More important, we often empower others when we ask for their insight or help. This is especially true with our children. I remember well when my parents asked me to help them with their finances. Although I had not had much experience in financial matters, there were plenty of friends who were more than capable, and they were only too happy to help me and my parents.

The Gospel today is reminding us to ask for help, to acknowledge our weakness and dependence, asserting all the while that God is waiting for our request and anxious to come to our aid, and while we might not always receive exactly what we think we need or want, the Lord will always be present to us as guide and companion. The 13th century Persian poet, Rumi, says it this way: "The door we are knocking on opens from the inside."

Today, knock of God's door just to tell him you are near.

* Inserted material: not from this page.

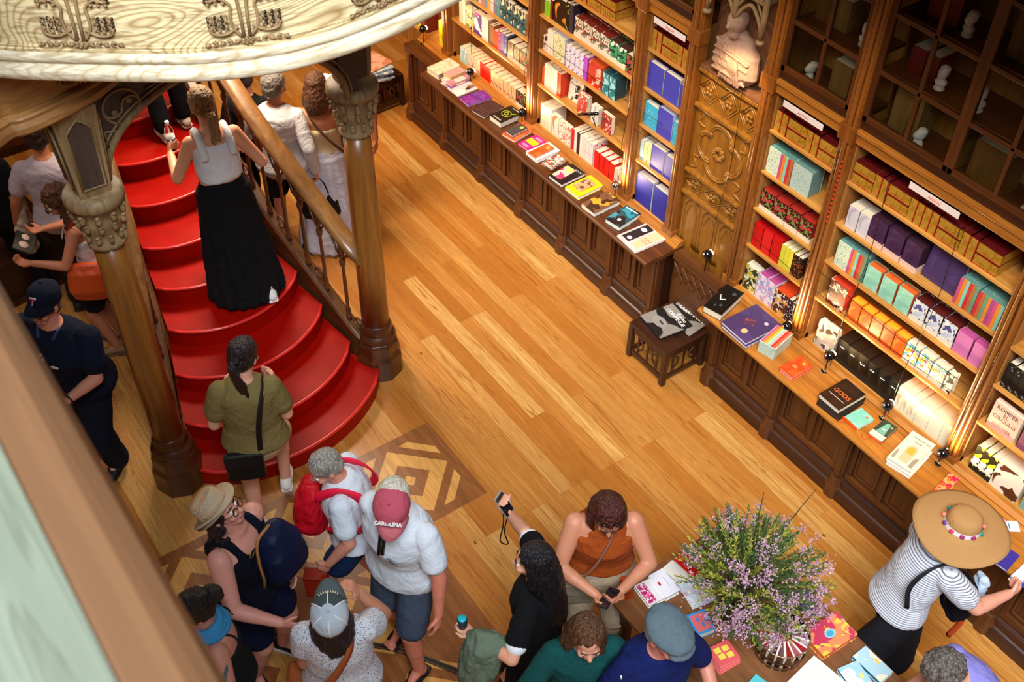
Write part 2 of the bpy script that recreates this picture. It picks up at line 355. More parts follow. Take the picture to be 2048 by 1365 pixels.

What makes it difficult for you to ask for help?

Humility

"Who among you is wise and understanding? Let him show his works by a good life in the humility that comes from wisdom." Jas 3:13

Most humble people have been humbled. Born into wealth or privilege, circumstances conspired against them and they lost everything. The proud complain or curse God; the humble realize that everything they had was a gift and not something they earned or deserved. The proud do almost anything to reclaim what they believe is theirs by divine right. The humble echo the Japanese proverb: When my house burned down, I could finally see the sunrise.

When Jesus "catches" his disciples arguing about who was the greatest among them, he cautions them to take the lowest place, to be servants of one another and never to forget the poor and the broken. Although his rebuke was not direct, we can be sure his disciples heard his challenge. Whenever we are overly concerned about our own voice or power, we forget our most important mission. Worrying more about others than whether we have been heard will keep us humble and lead people to Jesus.

Today, be grateful for all of life no matter how humbling.

What keeps you from humbly acknowledging your weaknesses?